いよいよ明日 信長が従五位下に叙され→
晴れて昇殿が許される運びに
なりましてございます。→
将軍家なき今 信長は
しかるべき官位に就けねばなりません。→
これで少しく 安堵いたしました。
(正親町天皇)今 信長には勢いがある。
天下静謐のための働きは見事である。
褒美をやってもよい。
(実澄)仰せのとおり。
とは思うが…。
蘭奢待を所望と言うてまいった。
は…?信長じゃ。
蘭奢待を…。
(正親町天皇)いかがであろうな。
あ… 所望とは つまり…
切り取りを許せと?→
う~ん…。→
8代将軍 足利義政が拝観して以来 110年。→
しかるべき者が
しかるべき手順を踏んで→
初めて かないますものを。→
あまりにも急な申し出。しかも 切り取り所望とは…→
あまりにも不遜の仕儀かと。→
お上が それでよしとおぼし召しなら…→
やむをえませぬが…。
天正2年3月28日。
東大寺正倉院の扉が開かれた。
古きより伝わる 香木の蘭奢待が110年ぶりに運び出されたのである。
♪♪~
(浄実)こちらへ。
♪♪~
これが…。
こちらが 3代将軍 足利義満公が→
切り取りし跡でございます。
こちらは 6代将軍 義教公。
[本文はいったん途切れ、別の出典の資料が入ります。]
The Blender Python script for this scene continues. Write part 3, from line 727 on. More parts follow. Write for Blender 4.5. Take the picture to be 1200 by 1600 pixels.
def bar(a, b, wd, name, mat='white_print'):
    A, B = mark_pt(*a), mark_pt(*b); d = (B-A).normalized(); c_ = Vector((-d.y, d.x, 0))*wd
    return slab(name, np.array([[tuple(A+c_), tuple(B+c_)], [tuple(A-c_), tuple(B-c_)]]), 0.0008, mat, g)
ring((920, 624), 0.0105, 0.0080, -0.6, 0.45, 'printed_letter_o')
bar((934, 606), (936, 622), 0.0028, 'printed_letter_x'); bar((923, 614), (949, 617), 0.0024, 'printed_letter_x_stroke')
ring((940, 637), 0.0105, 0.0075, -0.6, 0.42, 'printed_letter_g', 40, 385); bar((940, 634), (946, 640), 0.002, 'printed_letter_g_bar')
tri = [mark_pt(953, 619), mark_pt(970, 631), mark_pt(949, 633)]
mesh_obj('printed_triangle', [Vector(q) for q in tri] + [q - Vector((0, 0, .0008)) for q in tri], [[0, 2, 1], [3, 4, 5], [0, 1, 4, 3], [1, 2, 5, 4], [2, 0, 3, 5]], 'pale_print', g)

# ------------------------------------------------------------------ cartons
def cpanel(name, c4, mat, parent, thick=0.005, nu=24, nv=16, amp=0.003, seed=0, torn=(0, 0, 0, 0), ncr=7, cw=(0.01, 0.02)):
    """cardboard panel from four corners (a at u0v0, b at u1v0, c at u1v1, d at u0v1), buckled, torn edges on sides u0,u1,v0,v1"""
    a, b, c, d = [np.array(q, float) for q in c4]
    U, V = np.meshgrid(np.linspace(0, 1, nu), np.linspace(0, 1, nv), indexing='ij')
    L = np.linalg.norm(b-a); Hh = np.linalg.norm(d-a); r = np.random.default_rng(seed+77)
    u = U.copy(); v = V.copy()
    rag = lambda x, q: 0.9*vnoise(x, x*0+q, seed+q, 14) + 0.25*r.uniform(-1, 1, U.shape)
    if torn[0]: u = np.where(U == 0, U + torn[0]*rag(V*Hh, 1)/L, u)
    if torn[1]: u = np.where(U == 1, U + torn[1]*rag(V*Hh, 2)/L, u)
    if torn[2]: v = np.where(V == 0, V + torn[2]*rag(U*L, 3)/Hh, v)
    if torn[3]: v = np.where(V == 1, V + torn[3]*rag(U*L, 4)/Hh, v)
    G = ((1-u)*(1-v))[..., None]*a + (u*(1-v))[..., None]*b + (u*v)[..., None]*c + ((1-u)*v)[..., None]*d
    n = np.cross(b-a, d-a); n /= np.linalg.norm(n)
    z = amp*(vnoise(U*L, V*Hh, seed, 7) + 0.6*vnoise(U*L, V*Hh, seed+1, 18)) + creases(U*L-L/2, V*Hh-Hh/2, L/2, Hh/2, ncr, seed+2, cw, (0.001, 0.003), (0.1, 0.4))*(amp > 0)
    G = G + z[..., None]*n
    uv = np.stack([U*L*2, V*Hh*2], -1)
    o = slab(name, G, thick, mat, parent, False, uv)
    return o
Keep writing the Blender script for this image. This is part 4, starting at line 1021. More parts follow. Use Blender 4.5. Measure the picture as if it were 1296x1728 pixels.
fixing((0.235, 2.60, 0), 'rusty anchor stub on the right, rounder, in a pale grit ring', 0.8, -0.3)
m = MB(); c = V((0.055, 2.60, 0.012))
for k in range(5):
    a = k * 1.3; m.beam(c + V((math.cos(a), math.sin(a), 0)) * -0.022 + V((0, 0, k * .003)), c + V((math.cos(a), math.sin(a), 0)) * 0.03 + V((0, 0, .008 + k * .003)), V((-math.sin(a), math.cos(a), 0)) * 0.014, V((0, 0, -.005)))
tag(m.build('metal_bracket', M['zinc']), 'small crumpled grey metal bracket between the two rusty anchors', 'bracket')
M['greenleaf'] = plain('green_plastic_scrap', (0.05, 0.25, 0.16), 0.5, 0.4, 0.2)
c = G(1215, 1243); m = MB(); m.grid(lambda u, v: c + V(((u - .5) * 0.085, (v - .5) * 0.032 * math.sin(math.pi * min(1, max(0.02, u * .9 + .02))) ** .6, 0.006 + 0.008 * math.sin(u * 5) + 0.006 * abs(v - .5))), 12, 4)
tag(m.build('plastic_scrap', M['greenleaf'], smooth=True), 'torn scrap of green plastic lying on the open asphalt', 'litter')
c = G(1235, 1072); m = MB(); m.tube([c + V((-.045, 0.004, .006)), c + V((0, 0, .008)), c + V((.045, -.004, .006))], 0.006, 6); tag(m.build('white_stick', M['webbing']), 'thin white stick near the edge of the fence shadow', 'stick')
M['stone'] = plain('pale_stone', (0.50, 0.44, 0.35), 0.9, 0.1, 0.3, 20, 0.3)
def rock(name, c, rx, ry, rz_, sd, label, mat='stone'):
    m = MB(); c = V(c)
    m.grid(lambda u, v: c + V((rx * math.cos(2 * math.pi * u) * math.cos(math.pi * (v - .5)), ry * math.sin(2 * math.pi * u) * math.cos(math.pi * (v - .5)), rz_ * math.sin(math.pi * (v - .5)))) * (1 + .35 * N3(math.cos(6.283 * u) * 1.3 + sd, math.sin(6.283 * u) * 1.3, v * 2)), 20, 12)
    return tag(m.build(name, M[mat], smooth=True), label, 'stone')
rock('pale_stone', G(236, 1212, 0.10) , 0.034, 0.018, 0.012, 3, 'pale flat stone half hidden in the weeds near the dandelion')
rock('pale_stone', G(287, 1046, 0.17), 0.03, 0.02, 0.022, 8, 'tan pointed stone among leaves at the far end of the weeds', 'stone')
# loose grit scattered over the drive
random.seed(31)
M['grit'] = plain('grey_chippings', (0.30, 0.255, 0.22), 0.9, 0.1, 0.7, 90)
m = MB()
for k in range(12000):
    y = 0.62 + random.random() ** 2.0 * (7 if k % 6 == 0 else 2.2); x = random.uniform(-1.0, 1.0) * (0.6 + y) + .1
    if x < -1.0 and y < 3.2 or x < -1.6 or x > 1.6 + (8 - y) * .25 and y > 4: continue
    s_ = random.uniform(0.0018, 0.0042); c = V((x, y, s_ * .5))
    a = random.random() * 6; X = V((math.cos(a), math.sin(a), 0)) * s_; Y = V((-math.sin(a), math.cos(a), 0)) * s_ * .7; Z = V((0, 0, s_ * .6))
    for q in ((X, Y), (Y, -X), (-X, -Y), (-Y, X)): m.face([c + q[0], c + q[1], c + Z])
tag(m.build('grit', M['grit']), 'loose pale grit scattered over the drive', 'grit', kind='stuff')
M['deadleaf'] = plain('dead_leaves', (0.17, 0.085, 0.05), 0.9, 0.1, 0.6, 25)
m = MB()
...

→
これは 8代将軍 義政公が切り取りし跡にございます。
その次が わしか…。
拝領つかまつりたい。
この信長にも 是非。
♪♪~
(佐久間信盛)殿もこれで
歴代将軍と肩を並べられました。
♪♪~
1つ 帝に差し上げよう。
帝も きっとお喜びじゃ。
これは蘭奢待…!
ちんが喜ぶと思うたのであろうか?
信長は。
まことに… まことにもって
恐れ多いことにござりまする!
毛利輝元が 関白に
これを所望したいと願うているそうじゃ。
毛利に贈ってやるがよい。
しかし 毛利は 目下信長と にらみ合うている間柄…。
それは ちんのあずかり知らぬこと。
毛利に贈ってやれ。
は…。
織田信長… よくよくの変わり者よのう。
同じ頃 信長に加勢していた三淵藤英は
坂本城に急きょ預けられた。
三淵様には この一年 山城の一乗寺
静原山の城攻めをはじめ→
幾度も お力添えを賜りました。
その三淵様の居城をいきなりお取り壊しにするとは…。
信長様のお考え
時に計りかねることがございます。
(三淵)主とは そういうもの。
その時にこそ どう付き従うか…そこが家臣の器。
家臣の器…。
もはや 古い考えかもしれぬが。
坂本城… よき城でござるな。
♪♪~
丹波を押さえ込め!
丹波を?丹波じゃ。
信長が いよいよ
この丹波に攻め寄せるのじゃな?
丹波は難しい国でございます。
敵ばかりですよ。
信長はどうか?
どうだ?
容赦せぬぞ。
父上。
これが 信長様の下されたご判断か。
一に戦 二に戦。 まず戦じゃ。
明智様が ご主君なら いかなる戦にも
身をなげうつことができる。
京都府宇治市。
戦国武将たちに愛好された茶の生産地として知られています。
かつて 宇治川が流れ込んでいた巨椋池。
その中の島に築かれたのが 槇島城でした。
織田信長に反旗を翻した
将軍 義昭が籠城した城です。
しかし 信長率いる大軍勢に攻め込まれ
義昭は あえなく降伏しました。
誓澄寺の毘沙門天は→
槇島城の守り神として祭られていたものです。
戦火の中 城から持ち出されたと
伝えられています。
中世からの名が今も残る 枇杷庄。